:: THE EXERCISE ::
Print the lines of the listing below verbatim from its first line through the line bearing "R = math.radians". Any pictures are to be omitted.

--- start of MATERIAL ---

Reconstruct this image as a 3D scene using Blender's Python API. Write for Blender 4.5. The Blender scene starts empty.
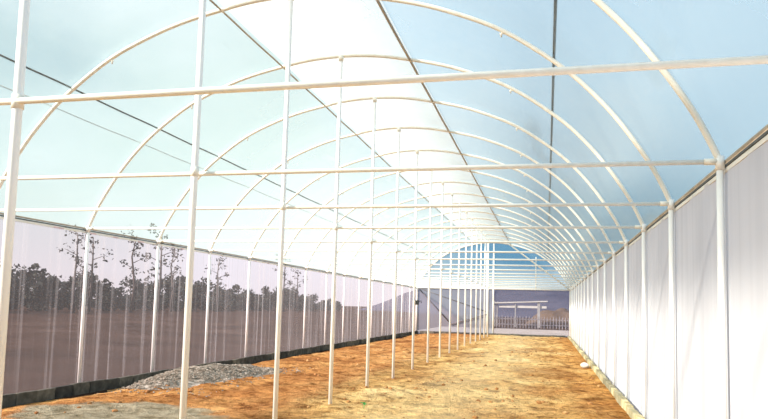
import bpy, bmesh, math, random
from mathutils import Vector, Matrix, noise
random.seed(7)
scn = bpy.context.scene
C = scn.collection
R = math.radians

# ------------------------------------------------------------------ dimensions (metres; X across, Y along the tunnel)
XR, XL = 1.386, -8.06
XC = (XR + XL) / 2
H = 2.865                    # eave height
Y0, S = 3.684, 2.2958        # first hoop, hoop spacing
NH = 18
YE = Y0 + (NH - 1) * S       # end wall
YN = 0.6                     # near end of the films
PROF = [(0, 5.765), (0.6, 5.73), (1.1, 5.64), (1.6, 5.53), (2.1, 5.37), (2.8, 5.06), (3.5, 4.56), (3.9, 4.17),
        (4.2, 3.80), (4.5, 3.34), (4.65, 3.04), (4.723, 2.865)]

def roof_z(u):
    u = abs(u)
    for (a, za), (b, zb) in zip(PROF, PROF[1:]):
        if u <= b:
            return za + (zb - za) * (u - a) / (b - a)
    return H

def roof_curve(u0, u1, off=0.0, n=56):
    """points (x, z) along the roof between two offsets from the ridge, pushed outwards by off"""
    # smooth arc: fitted superellipse-like curve through PROF via Catmull-Rom
    full = [(-u, z) for u, z in reversed(PROF)] + [(u, z) for u, z in PROF[1:]]
    P = [Vector((a, b)) for a, b in full]
    P = [2 * P[0] - P[1]] + P + [2 * P[-1] - P[-2]]
    fine = []
    for i in range(1, len(P) - 2):
        p0, p1, p2, p3 = P[i - 1], P[i], P[i + 1], P[i + 2]
        for k in range(10):
            t = k / 10
            fine.append(0.5 * ((2 * p1) + (p2 - p0) * t + (2 * p0 - 5 * p1 + 4 * p2 - p3) * t * t + (3 * p1 - p0 - 3 * p2 + p3) * t ** 3))
    fine.append(P[-2])
    # smooth a little
    for _ in range(6):
        fine = [fine[0]] + [(fine[i - 1] + fine[i] * 2 + fine[i + 1]) / 4 for i in range(1, len(fine) - 1)] + [fine[-1]]
    out = []
    for i, q in enumerate(fine):
        a = fine[max(0, i - 1)]; b = fine[min(len(fine) - 1, i + 1)]
        t = (b - a).normalized(); nrm = Vector((-t.y, t.x))
        out.append((q, nrm))
    sel = [(q, nr) for q, nr in out if u0 - 1e-6 <= q.x <= u1 + 1e-6]
    def interp(u):
        for (a, na), (b, nb) in zip(out, out[1:]):
            if a.x <= u <= b.x:
                t = (u - a.x) / max(1e-9, b.x - a.x)
                return (a.lerp(b, t), na.lerp(nb, t))
        return out[0] if u < 0 else out[-1]
    if abs(sel[0][0].x - u0) > 0.01: sel = [interp(u0)] + sel
    if abs(sel[-1][0].x - u1) > 0.01: sel = sel + [interp(u1)]
    step = max(1, len(sel) // n)
    keep = sel[::step]
    if keep[-1] is not sel[-1]: keep.append(sel[-1])
    return [(XC + q.x + nr.x * off, q.y + nr.y * off) for q, nr in keep]

# ------------------------------------------------------------------ materials
def new_mat(name):
    m = bpy.data.materials.new(name); m.use_nodes = True
    nt = m.node_tree; nt.nodes.clear()
    out = nt.nodes.new('ShaderNodeOutputMaterial')
    return m, nt, out

def N(nt, t, **kw):
    n = nt.nodes.new(t)
    for k, v in kw.items():
        if k in n.inputs.keys(): n.inputs[k].default_value = v
        else: setattr(n, k, v)
    return n

def L(nt, a, b): nt.links.new(a, b)

def noise_tex(nt, scale, detail=4, stretch=(1, 1, 1), rough=0.55):
    tc = N(nt, 'ShaderNodeNewGeometry')
    mp = N(nt, 'ShaderNodeMapping'); mp.inputs['Scale'].default_value = stretch
    L(nt, tc.outputs['Position'], mp.inputs['Vector'])
    n = N(nt, 'ShaderNodeTexNoise'); n.inputs['Scale'].default_value = scale
    n.inputs['Detail'].default_value = detail; n.inputs['Roughness'].default_value = rough
    L(nt, mp.outputs['Vector'], n.inputs['Vector'])
    return n.outputs['Fac']

def ramp(nt, src, stops):
    r = N(nt, 'ShaderNodeValToRGB')
    el = r.color_ramp.elements
    while len(el) > 1: el.remove(el[0])
    el[0].position = stops[0][0]; el[0].color = (*stops[0][1], 1)
    for p, c in stops[1:]:
        e = el.new(p); e.color = (*c, 1)
    L(nt, src, r.inputs['Fac'])
    return r.outputs['Color']

def mixc(nt, f, a, b, mode='MIX'):
    m = N(nt, 'ShaderNodeMix'); m.data_type = 'RGBA'; m.blend_type = mode
    for s, v in ((m.inputs[0], f), (m.inputs[6], a), (m.inputs[7], b)):
        if isinstance(v, (tuple, list)): s.default_value = (*v[:3], 1)
        elif isinstance(v, (int, float)): s.default_value = v
        else: L(nt, v, s)
    return m.outputs[2]

def math_n(nt, op, a, b=0.5, clamp=False):
    m = N(nt, 'ShaderNodeMath'); m.operation = op; m.use_clamp = clamp
    for s, v in ((m.inputs[0], a), (m.inputs[1], b)):
        if isinstance(v, (int, float)): s.default_value = v
        else: L(nt, v, s)
    return m.outputs[0]

def bump(nt, h, strength, dist):
    b = N(nt, 'ShaderNodeBump'); b.inputs['Strength'].default_value = strength; b.inputs['Distance'].default_value = dist
    L(nt, h, b.inputs['Height']); return b.outputs['Normal']

def solid(name, stops, scale=8, stretch=(1, 1, 1), rough=0.7, metal=0.0, bmp=0.0, bscale=30, spec=0.4):
    m, nt, out = new_mat(name)
    p = N(nt, 'ShaderNodeBsdfPrincipled')
    L(nt, ramp(nt, noise_tex(nt, scale, 5, stretch), stops), p.inputs['Base Color'])
    p.inputs['Roughness'].default_value = rough; p.inputs['Metallic'].default_value = metal
    p.inputs['Specular IOR Level'].default_value = spec
    if bmp: L(nt, bump(nt, noise_tex(nt, bscale, 5), bmp, 0.02), p.inputs['Normal'])
    L(nt, p.outputs[0], out.inputs[0])
    return m

def film(name, color, opac, translucent=0.6, var=0.1, stretch=(1, 1, 1), scale=1.2, tint=(0.97, 0.98, 0.98), streak=None,
         gloss=0.0, folds=None):
    """thin plastic film: part of the light goes straight through, the rest is scattered both ways"""
    m, nt, out = new_mat(name)
    tr = N(nt, 'ShaderNodeBsdfTransparent'); tr.inputs[0].default_value = (*tint, 1)
    df = N(nt, 'ShaderNodeBsdfDiffuse'); df.inputs[0].default_value = (*color, 1)
    tl = N(nt, 'ShaderNodeBsdfTranslucent'); tl.inputs[0].default_value = (*color, 1)
    if folds:                                           # creases slightly darker than the sheet
        fc = ramp(nt, noise_tex(nt, folds[0], 4, folds[1], 0.6), [(0.36, tuple(k * folds[2] for k in color)), (0.56, color)])
        L(nt, fc, df.inputs[0]); L(nt, fc, tl.inputs[0])
    mx = N(nt, 'ShaderNodeMixShader'); mx.inputs[0].default_value = translucent
    L(nt, df.outputs[0], mx.inputs[1]); L(nt, tl.outputs[0], mx.inputs[2])
    n = noise_tex(nt, scale, 4, stretch)
    f = math_n(nt, 'MULTIPLY_ADD', n, var * 2)
    f.node.inputs[2].default_value = opac - var
    if streak:                                          # fine folds hanging in the sheet
        s = noise_tex(nt, streak[0], 3, streak[1], 0.6)
        s2 = ramp(nt, s, [(streak[3], (0, 0, 0)), (streak[3] + 0.12, (1, 1, 1))])
        f = math_n(nt, 'ADD', f, math_n(nt, 'MULTIPLY', s2, streak[2]))
    f = math_n(nt, 'MINIMUM', math_n(nt, 'MAXIMUM', f, 0.02), 0.98)
    # a slanting line of sight crosses more plastic: 1 - (1 - f) ** (1 / cos)
    lw = N(nt, 'ShaderNodeLayerWeight'); lw.inputs['Blend'].default_value = 0.5
    cs = math_n(nt, 'MAXIMUM', math_n(nt, 'SUBTRACT', 1.0, lw.outputs['Facing']), 0.10)
    f = math_n(nt, 'SUBTRACT', 1.0, math_n(nt, 'POWER', math_n(nt, 'SUBTRACT', 1.0, f), math_n(nt, 'DIVIDE', 1.0, cs)))
    m2 = N(nt, 'ShaderNodeMixShader')
    L(nt, f, m2.inputs[0]); L(nt, tr.outputs[0], m2.inputs[1]); L(nt, mx.outputs[0], m2.inputs[2])
    last = m2.outputs[0]
    if gloss:
        gl = N(nt, 'ShaderNodeBsdfGlossy'); gl.inputs['Roughness'].default_value = 0.25
        m3 = N(nt, 'ShaderNodeMixShader'); m3.inputs[0].default_value = gloss
        L(nt, last, m3.inputs[1]); L(nt, gl.outputs[0], m3.inputs[2]); last = m3.outputs[0]
    L(nt, last, out.inputs[0])
    return m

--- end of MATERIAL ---

:: OUTPUT ::
Reconstruct this image as a 3D scene using Blender's Python API. Write for Blender 4.5. The Blender scene starts empty.
import bpy, bmesh, math, random
from mathutils import Vector, Matrix, noise
random.seed(7)
scn = bpy.context.scene
C = scn.collection
R = math.radians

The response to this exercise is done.